Review
The Jetta is a four-door version of the VW Golf, designed around the distinctly different priorities of the American market, where buyers prefer saloons to hatchbacks.
As such, it's a spacious, sensible car - but ungainly styling and pricing that gets close to the far larger Passat means that it's appeal is likely to be as limited as that of all the previous four generations of booted Golfs.
Despite the uncomfortable proportions given by the stuck-on boot, the Jetta is genuinely useful. It can't muster quite as much luggage space as cars like the Ford Mondeo and Vauxhall Vectra, but its far more commodious than the Golf.
Most of the rest of the experience is, as you'd expect, very Golf-like. The cabin is effectively identical, meaning plenty of space in the front and a good range of driving position adjustment, although with dreary, dark plastics on the cheaper versions. Decent standard equipment includes air conditioning and alloys.
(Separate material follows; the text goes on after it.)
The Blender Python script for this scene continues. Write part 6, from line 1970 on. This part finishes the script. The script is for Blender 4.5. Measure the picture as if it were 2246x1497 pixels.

Only a limited range of engines are available, buyers getting to choose between 1.6 litre and 2.0 litre FSI direct injection petrol units, or 1.9 litre and 2.0 litre turbodiesels. All offer similar performance to their Golf equivalents, meaning decent acceleration from the petrol units and a combination of decent performance and spectacular fuel economy with the diesels. The rest of the driving experience is similarly Golf-like - a decently reactive chassis and a ride that gets a little harsh over low-speed bumps.
If the Jetta matches the example of previous generation Golf saloons, it will suffer from worse residuals than its hatchback sister - negating most of its financial case.